Perhaps they feel, rightly or wrongly, that if they stop capitulating, that maybe management will do something other then keep demanding that they give more and more.

Perhaps they feel that there is enough "enlightened self-interest" amongst all the parties other then labor to prevent a liquidation that, at the eleventh hour, when the lawyers are drafting the C7 motions, that someone else will "blink" and liquidation can be avoided.

And if it can't, well they probably figure that they will eventually be required to give so much away to avert liquidation that they'd be working for free, anyway. *shrug*

gardener
Oct 16, 04, 8:17 pm
I personally would question his apparent assumption that fighting any accommodation with management will yield the highest economic return to pilots, given that accommodation would lead to lower pay in the immediate term but the potential of liquidation being could be further off (if they enable the airline to live 23% longer they come out even gross revenue-wise)

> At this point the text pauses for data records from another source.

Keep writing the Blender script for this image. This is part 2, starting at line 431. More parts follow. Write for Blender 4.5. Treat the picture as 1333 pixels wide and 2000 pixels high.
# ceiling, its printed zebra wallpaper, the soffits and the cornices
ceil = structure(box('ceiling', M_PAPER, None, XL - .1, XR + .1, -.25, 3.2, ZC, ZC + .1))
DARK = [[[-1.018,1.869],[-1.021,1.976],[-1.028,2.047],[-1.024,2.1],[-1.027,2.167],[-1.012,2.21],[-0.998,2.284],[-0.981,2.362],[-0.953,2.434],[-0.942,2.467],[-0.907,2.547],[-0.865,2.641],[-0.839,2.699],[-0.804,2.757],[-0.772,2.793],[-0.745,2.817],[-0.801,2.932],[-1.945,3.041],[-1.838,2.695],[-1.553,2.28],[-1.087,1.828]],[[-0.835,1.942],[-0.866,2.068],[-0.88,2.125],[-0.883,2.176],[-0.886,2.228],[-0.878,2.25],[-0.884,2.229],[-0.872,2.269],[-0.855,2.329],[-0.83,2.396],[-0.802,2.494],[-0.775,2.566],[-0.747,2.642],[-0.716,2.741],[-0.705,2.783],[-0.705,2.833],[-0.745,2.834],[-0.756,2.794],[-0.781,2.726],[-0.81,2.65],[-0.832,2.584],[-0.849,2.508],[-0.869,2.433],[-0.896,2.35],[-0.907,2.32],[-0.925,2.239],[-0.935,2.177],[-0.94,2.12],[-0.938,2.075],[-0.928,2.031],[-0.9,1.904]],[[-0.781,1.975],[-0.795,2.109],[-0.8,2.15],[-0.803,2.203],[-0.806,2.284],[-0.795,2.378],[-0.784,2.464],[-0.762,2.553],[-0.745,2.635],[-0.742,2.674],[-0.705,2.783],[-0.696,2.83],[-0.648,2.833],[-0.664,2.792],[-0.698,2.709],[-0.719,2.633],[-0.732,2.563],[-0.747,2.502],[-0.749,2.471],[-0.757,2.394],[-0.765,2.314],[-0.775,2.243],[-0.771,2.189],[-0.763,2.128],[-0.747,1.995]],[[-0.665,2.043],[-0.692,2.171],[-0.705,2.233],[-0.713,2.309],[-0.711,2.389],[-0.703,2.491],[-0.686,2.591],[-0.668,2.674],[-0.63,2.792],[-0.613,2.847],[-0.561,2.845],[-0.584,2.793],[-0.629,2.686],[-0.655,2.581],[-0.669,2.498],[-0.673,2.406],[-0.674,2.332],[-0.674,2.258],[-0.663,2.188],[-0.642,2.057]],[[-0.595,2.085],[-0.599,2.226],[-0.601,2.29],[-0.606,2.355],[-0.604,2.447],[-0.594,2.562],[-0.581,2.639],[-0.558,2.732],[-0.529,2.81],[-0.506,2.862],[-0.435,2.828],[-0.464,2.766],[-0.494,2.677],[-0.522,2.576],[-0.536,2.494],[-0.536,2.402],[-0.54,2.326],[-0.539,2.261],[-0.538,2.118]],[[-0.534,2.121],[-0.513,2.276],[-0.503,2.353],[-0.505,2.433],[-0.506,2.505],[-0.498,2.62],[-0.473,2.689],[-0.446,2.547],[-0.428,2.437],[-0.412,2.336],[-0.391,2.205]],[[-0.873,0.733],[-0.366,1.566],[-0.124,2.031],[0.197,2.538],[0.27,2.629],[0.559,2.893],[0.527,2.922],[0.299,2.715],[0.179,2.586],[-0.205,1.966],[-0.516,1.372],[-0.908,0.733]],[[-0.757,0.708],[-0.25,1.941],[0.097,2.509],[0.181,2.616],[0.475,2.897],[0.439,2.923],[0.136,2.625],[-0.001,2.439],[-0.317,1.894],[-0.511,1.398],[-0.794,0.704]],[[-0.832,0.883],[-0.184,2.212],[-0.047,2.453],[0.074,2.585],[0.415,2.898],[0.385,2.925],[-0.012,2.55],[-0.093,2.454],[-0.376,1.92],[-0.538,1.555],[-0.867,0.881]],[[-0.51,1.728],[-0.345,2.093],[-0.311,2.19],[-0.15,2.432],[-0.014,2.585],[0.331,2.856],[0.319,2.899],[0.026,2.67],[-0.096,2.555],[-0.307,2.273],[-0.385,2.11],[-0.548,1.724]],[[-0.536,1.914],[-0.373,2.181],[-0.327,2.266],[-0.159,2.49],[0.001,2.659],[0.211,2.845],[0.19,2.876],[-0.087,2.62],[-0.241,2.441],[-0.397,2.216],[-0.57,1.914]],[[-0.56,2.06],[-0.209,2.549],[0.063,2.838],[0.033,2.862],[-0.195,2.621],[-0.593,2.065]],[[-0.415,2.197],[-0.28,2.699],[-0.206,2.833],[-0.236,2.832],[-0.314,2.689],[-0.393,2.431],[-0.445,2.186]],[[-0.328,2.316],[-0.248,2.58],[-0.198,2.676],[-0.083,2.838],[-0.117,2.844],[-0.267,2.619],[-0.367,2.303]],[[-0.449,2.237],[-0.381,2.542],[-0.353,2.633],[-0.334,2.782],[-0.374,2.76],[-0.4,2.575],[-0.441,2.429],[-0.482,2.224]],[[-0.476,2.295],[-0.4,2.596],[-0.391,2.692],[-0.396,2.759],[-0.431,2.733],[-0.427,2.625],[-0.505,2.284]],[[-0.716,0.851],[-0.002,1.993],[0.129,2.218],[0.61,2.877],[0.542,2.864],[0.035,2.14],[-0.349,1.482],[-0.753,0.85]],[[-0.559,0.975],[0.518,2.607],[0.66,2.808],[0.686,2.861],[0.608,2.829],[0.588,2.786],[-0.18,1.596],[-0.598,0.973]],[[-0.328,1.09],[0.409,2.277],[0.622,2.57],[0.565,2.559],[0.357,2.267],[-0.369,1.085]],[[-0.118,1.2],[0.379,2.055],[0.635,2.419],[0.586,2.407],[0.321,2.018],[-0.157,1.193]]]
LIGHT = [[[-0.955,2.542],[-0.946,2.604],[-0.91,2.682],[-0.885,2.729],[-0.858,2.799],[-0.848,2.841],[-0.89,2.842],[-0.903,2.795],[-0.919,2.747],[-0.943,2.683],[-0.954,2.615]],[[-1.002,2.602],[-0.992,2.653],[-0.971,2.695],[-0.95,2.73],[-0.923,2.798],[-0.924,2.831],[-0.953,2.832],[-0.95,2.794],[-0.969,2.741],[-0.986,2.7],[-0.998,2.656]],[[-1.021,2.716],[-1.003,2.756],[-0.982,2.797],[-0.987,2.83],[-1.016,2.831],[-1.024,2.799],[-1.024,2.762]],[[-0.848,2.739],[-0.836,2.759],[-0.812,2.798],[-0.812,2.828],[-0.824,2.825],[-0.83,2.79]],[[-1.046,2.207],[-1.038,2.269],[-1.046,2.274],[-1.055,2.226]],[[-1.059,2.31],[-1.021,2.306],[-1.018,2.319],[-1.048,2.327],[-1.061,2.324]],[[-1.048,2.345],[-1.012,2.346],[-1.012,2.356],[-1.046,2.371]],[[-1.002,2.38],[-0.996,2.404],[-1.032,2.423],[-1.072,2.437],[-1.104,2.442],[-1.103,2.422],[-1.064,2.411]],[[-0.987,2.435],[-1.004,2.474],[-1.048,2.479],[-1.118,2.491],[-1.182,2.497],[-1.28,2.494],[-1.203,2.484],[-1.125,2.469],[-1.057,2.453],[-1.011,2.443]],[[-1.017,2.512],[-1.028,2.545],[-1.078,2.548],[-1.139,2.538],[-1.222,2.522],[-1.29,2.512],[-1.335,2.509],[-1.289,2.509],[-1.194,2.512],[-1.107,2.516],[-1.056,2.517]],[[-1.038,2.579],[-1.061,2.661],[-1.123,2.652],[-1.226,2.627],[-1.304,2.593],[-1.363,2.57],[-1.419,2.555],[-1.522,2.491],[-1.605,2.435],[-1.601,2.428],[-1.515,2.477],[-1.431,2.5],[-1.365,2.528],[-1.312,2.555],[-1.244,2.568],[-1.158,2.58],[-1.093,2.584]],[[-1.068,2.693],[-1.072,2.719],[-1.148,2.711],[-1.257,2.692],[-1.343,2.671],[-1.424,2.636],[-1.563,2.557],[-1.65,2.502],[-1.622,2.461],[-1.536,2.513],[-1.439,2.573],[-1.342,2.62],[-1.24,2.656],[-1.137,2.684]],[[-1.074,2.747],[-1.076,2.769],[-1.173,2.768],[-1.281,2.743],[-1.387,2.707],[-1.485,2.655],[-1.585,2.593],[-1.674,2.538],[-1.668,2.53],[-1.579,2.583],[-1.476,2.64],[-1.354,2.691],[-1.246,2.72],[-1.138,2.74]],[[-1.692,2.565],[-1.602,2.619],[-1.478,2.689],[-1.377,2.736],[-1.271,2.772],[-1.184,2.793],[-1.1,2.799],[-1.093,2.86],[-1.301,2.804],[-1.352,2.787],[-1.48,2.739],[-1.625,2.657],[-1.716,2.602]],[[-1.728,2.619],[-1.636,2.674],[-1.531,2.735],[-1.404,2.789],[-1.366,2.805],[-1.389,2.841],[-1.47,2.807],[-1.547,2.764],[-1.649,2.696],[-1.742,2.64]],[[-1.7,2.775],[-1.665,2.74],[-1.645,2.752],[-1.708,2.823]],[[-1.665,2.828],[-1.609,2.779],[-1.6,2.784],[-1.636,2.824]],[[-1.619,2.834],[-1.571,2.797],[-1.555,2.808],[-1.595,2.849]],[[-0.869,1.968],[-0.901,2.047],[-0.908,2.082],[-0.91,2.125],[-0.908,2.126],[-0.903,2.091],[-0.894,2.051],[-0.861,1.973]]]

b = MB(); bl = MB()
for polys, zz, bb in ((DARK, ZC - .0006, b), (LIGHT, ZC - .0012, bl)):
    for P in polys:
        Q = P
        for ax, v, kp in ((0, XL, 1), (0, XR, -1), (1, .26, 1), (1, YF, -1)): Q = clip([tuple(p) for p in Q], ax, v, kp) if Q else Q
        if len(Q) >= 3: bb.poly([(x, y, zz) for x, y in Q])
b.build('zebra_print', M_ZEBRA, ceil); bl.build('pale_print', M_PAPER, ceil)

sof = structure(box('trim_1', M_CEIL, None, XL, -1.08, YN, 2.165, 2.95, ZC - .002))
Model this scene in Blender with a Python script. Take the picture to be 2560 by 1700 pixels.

Actually this is a fallacy. If your pay is cut 23%, it has to enable the airline to surive 30% longer for you to reach breakeven gross pay wise. Even then you are behind as you have higher living expenses over the longer horizon.

Funny the way the math works. It's like the loony tunes that bought tech stocks in March 2000 when the Nasdaq was at 5000. At 2000 the Nasdaq is only down 60% - but has to rise 150% for them to break even. And even then those people are behind because they could have been invested in something with a positive return over the period 2000 until whenever the Nasdaq hits 5000 again.